Whether it’s the MR manifestation or a spectral Gota haunting, Sri Lanka is in for a long grip of authoritarianism; but the two versiosn will be different. The Mahinda version will be populist as were his 2005-2015 presidencies; there will be a velvet glove of welfare and concessions to popular pressure. Argentina’s Peron or Mahathir’s long former spell as PM spring to mind except that neither was corrupt. A Gota autocracy will reflect the style of the man and the expectations of those who want him "to get on with the job". It will be less class conciliatory, make short shrift of liberal niceties and get on with the job in the name of efficiency. He has expressed a commitment to modernisation and global opening-up, technology especially IT, renewable energy and environmental protection and comes over as a problem-solver and a doer who has proved himself, controversially as Defence Secretary and creditably as urban reorganiser.
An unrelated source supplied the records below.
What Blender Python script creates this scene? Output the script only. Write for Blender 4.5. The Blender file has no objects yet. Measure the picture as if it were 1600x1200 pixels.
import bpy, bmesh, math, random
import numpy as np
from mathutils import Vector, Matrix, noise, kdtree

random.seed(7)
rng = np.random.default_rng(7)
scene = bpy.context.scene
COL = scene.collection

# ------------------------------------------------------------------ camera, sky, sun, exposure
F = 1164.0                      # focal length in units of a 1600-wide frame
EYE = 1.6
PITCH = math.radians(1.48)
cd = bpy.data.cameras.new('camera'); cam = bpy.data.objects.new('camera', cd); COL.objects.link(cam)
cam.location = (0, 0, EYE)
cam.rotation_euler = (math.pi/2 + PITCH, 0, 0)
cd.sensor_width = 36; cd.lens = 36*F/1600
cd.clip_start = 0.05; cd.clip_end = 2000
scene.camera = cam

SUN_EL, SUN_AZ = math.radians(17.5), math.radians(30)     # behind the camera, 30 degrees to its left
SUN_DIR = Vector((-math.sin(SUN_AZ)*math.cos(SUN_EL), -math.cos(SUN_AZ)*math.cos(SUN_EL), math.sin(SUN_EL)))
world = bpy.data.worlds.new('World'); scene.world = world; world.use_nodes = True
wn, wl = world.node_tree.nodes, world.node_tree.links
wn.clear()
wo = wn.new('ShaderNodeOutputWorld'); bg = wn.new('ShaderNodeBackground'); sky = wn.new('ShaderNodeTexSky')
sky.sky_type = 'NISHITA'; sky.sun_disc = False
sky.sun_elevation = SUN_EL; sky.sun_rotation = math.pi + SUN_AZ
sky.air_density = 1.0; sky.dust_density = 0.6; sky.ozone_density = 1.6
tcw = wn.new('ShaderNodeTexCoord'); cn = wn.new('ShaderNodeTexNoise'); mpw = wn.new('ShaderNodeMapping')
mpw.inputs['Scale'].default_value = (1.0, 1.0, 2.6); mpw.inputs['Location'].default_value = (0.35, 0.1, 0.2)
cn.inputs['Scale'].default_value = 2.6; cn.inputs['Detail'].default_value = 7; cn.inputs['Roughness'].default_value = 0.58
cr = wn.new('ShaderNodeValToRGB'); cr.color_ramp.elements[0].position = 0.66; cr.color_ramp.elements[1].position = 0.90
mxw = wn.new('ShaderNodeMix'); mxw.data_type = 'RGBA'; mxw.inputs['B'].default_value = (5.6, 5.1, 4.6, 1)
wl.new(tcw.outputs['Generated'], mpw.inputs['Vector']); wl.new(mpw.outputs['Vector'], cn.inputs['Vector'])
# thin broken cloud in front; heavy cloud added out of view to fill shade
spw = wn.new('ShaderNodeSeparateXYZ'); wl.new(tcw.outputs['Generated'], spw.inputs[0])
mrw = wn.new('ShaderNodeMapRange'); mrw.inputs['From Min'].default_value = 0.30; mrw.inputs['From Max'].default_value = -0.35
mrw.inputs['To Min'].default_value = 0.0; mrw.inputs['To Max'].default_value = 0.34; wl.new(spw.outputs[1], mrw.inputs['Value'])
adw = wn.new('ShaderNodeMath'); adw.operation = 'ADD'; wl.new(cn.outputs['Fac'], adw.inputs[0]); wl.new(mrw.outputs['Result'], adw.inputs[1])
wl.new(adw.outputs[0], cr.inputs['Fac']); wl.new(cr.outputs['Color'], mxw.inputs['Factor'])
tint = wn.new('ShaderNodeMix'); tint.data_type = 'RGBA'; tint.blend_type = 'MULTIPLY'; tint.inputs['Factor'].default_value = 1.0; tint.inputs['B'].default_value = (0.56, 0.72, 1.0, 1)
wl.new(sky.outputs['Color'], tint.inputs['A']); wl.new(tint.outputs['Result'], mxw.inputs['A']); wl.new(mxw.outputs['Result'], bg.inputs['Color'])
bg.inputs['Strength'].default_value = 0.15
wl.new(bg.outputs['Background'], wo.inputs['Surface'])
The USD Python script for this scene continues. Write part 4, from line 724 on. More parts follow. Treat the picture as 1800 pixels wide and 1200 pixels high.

He is painted, justifiably to go by experience, as a threat to democratic rights and freedoms. An old friend and one-time university leftist, now a devoted Gota admirer, joked that he hoped they retained one last white van for me! Though both are avatars of authoritarianism, the two will impact on personal lives and social spaces differently. The Gota version, it is feared, will be harsh, the Mahinda option avuncular. What the two have in common is that, given the electoral antecedent, both when under pressure will stabilise themselves by an appeal to nativist Sinhala-Buddhist ideology. That ideology will not go away because it was the people themselves who willed it. I am aware that this is a pessimistic thesis, but my task is to tell you the truth not lull you with soporifics.

Does this mean that we must throw up our hands and do nothing? Absolutely NO! Even on the darkest nights there are things to do. I will conclude by stating the most urgent; recall my comment about "getting ready, just in case". The imperative in this phrase is the "getting ready", not the "just in case". A defensive non-regime alliance, not only political but also including the political parties (UNP, JVP, minority parties) and civil society, journalists and artists, must be formed. The programme must be minimal: Resist the creep of dictatorship by legislative statutes, state repression and in ‘vans’ of any colour. The JVP has to take the lead since the UNP is comatose after its knockout.

Come on everybody let’s get started. Defeatism following a defeat is suicide; know your enemy, know the terrain and know yourself.

Sun Tse say:

If you know your enemy and know yourself, you can win a hundred battles without a loss.

If you only know yourself, but not your enemy, you may win or you may lose.

If you know neither yourself nor your enemy, you will always lose.